OK, I'm working on about 3 hours of sleep in the last two days (long story) so my brain's working even less properly than usual... But, there's some mention of the problem here.
"Another important detail for a good squirrel rifle that is commonly overlooked is the sight height above the bore center line. These days everyone wants a scope on his or her gun. About the lowest you can mount a scope is 1 3/8 inches above the bore. And 2" inches above the bore is not uncommon. With a scope and almost any cartridge you are going to shoot low at short ranges of less than about 25 yards.
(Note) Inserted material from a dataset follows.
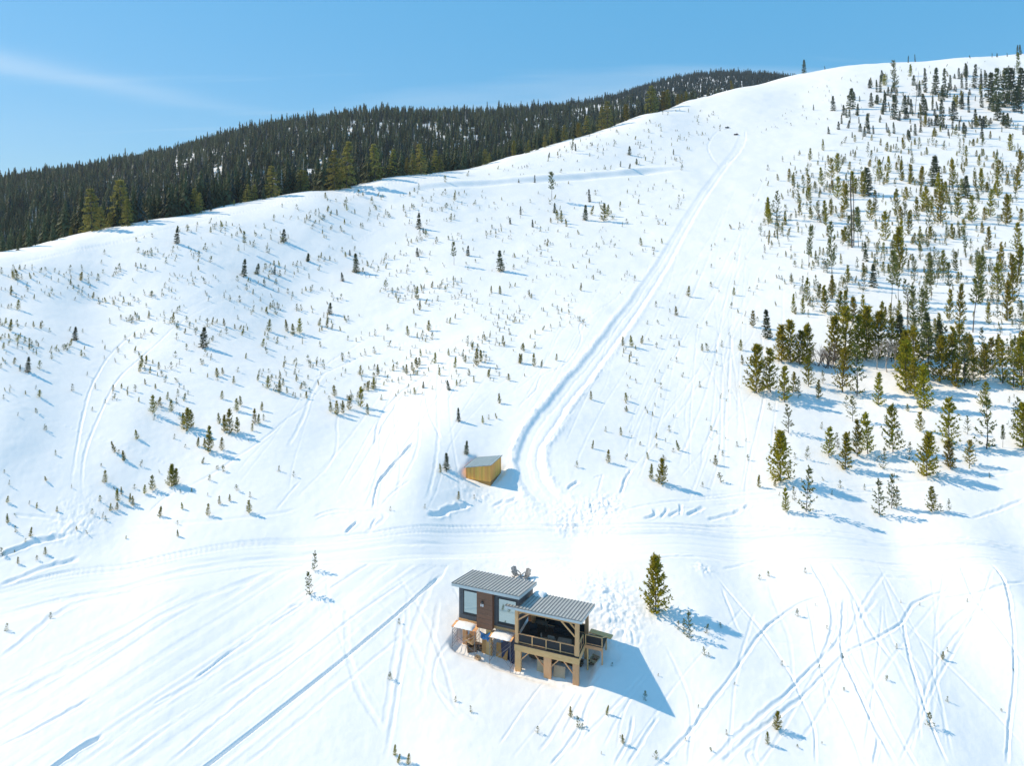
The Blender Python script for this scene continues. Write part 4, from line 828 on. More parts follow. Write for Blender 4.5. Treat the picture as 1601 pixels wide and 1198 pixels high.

The higher your sights are above the bore the worse this problem becomes. If you practice and become good with old fashioned, low mounted open sights you can eliminate this second problem and be right where you need to be from 15 yards out to over 75 yards."Also in here,
http://www.scribd.com/doc/3917712/Us-Army-Fm-322-9-239-Rifle-Marksmanship-m16a1-m16a23-Essentially your LOS (line of sight) is higher than the LOF (line of fire, or rifle bore). If you zero in at 50 yards, your making two straight lines (LOS & LOF) intersect at that distance. They won't match at any other distance, so the further apart LOS, and LOF are, the more you will miss your squirrel by if he's to close, or to far off the 50 yard mark. It effects ALL rifles, but the higher the scope is off the barrel, the more trouble you'll have with accuracy without making up a range card and calculating each shot from that rifle.
That's enough thinking for me till I get some sleep!